El encuentro es conmovedor.
Simeón reconoce en el niño, que trae consigo aquella
pareja pobre de judíos piadosos, al Salvador que
lleva tantos años esperando. El hombre se siente
feliz. En un gesto atrevido y maternal, «toma al
niño en sus brazos» con amor y cariño grande.

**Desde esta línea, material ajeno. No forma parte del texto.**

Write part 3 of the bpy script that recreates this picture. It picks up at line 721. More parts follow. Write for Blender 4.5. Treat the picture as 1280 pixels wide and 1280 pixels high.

Bendice a Dios y bendice a los padres. Sin duda, el
evangelista lo presenta como modelo. Así hemos de
acoger al Salvador.
Pero, de pronto, se dirige
a María y su rostro cambia. Sus palabras no
presagian nada tranquilizador: «Una espada te
traspasará el alma». Este niño que tiene en sus
brazos será una «bandera discutida»: fuente de
conflictos y enfrentamientos. Jesús hará que «unos
caigan y otros se levanten». Unos lo acogerán y su
vida adquirirá una dignidad nueva: su existencia se
llenará de luz y de esperanza. Otros lo rechazarán y
su vida se echará a perder: el rechazo a Jesús será
su ruina.
Al tomar postura ante
Jesús, «quedará clara la actitud de muchos
corazones». Él pondrá al descubierto lo que hay en
lo más profundo de las personas. La acogida de este
niño pide un cambio profundo. Jesús no viene a traer
tranquilidad, sino a generar un proceso doloroso y
conflictivo de conversión radical.
Siempre es así. También
hoy. Una Iglesia que tome en serio su conversión a
Jesucristo, no será nunca un espacio de tranquilidad
sino de conflicto. No es posible una relación más
vital con Jesús sin dar pasos hacia mayores niveles
de verdad. Y esto es siempre doloroso para todos.
Cuanto más nos acerquemos a
Jesús, mejor veremos nuestras incoherencias y
desviaciones; lo que hay de verdad o de mentira en
nuestro cristianismo; lo que hay de pecado en
nuestros corazones y nuestras estructuras, en
nuestras vidas y nuestras teologías.